Aim of the task — Pull out every line of the listing below where "this" appears.

Exercise materials —
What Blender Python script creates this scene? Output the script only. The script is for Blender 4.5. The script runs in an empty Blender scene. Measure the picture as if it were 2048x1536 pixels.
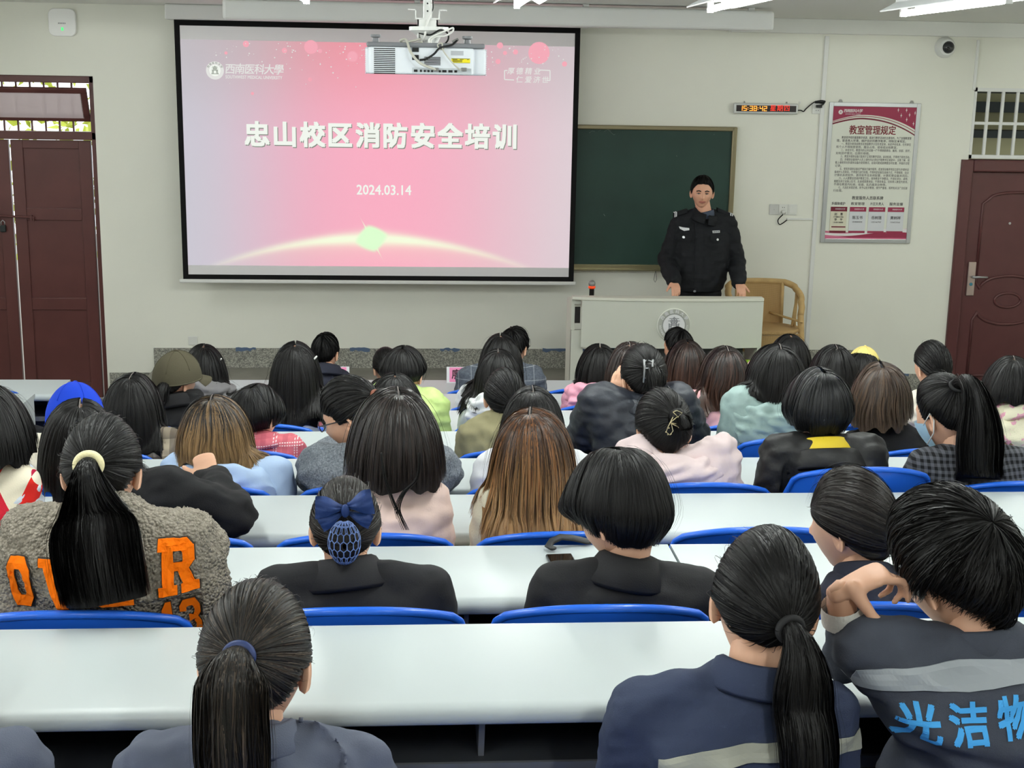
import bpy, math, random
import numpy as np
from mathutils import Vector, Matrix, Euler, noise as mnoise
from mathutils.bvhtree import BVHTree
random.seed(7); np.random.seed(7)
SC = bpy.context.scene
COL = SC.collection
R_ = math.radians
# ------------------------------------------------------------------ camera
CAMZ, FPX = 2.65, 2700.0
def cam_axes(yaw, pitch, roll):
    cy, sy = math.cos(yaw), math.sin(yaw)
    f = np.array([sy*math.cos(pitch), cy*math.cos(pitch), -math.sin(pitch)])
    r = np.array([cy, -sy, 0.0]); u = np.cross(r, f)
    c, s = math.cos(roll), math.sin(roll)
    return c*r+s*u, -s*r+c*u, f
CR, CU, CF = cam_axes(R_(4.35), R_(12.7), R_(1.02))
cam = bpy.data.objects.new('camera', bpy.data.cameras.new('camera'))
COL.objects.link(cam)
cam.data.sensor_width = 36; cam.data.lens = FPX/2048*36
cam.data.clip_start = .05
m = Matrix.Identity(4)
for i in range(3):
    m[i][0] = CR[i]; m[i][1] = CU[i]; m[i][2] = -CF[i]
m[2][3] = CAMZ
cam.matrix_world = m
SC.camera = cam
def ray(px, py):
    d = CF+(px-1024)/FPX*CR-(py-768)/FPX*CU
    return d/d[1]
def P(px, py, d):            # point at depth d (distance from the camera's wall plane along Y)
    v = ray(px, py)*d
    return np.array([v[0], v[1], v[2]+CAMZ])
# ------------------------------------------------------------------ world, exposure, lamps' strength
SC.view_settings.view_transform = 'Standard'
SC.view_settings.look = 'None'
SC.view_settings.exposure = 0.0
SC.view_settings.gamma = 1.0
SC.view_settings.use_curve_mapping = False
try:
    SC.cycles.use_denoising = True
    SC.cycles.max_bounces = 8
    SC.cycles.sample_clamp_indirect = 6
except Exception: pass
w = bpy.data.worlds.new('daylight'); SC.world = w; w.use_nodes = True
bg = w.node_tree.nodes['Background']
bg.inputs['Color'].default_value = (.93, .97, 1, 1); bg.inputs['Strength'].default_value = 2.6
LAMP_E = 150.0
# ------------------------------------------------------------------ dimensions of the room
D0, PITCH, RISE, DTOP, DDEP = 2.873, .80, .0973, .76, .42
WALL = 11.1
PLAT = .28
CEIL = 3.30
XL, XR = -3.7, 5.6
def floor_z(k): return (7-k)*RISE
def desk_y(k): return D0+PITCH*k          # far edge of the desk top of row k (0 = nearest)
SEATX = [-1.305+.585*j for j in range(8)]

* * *

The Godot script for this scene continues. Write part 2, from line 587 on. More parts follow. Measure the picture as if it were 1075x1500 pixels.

Correct response —
What Blender Python script creates this scene? Output the script only. The script is for Blender 4.5. The script runs in an empty Blender scene. Measure the picture as if it were 2048x1536 pixels.
The Godot script for this scene continues. Write part 2, from line 587 on. More parts follow. Measure the picture as if it were 1075x1500 pixels.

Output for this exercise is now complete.